OffCourse Literary Journal

 Published by Ricardo and Isabel Nirenberg since 1998


 

Migrations, by Gloria Gervitz.

Translated from the Spanish by Mark Schafer.

Gloria Gervitz, winner of the 2019 Pablo Neruda Ibero-American Poetry Prize, died April 19th, 2022.  She was born in 1943 in Mexico City, to Jewish parents, three of whose parents had emigrated from Eastern Europe.  In addition to leading poetry workshops throughout Mexico, she was also the translator into Spanish of works by Anna Akhmatova, Marguerite Yourcenar, Samuel Becket, Lorine Niedecker, and Clarice Lispector, among others.

Gervitz was at work on her long poem Migraciones since she was 26, modifying the parts that constituted it, joining them, adding to and subtracting from them, and finally removing section titles and all punctuation, until she published the final version in 2020. The definitive translation, by Mark Schaefer, appeared in a New York Review of Books edition, ISBN 978-1-68137-570-0,  published in 2021.

The translator has done a remarkable job. Gervitz' poetry is packed with the names of Mexican flowers, food, plants, birds, household items, a dense language one would call almost untranslatable.  The poems also use the language of Jewish prayer, especially liturgical Hebrew, the Kaddish, in Aramaic, as well as traces of many other languages. 

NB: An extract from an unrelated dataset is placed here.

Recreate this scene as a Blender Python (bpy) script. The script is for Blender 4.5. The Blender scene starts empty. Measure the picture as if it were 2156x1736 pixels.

The NYRB edition fortunately includes a glossary for words, phrases, and references in Mexican Spanish, as well as for the Hebrew and Aramaic terms, with many entries rich enough that they could qualify as notes, plus a list of sources for the many quotations and hidden allusions. There is also an afterword consisting of a seamless blend of two conversations that Mark Schafer had with Gervitz, one in 2004 and the other in 2021. The apparatus is extremely helpful; it illuminates the author's thinking about her poem, as well as the difficulties and the success of the translator's work. Here is a sample from the last interview:


M.S.: It seems to me that you write against language —that is, language as something singular, pure, static. Your poetry contains Spanish, Hebrew, Aramaic, Yiddish, English, Farsi, and Portuguese, and all without italics, as a single flow of language.
G.G.: Look, it's simply that words have a life of their own; they come as they choose. So, it seeemed to me that to put them in italics would have been to give them a weight they didn't have, to emphasize them rather than allowing them to flow.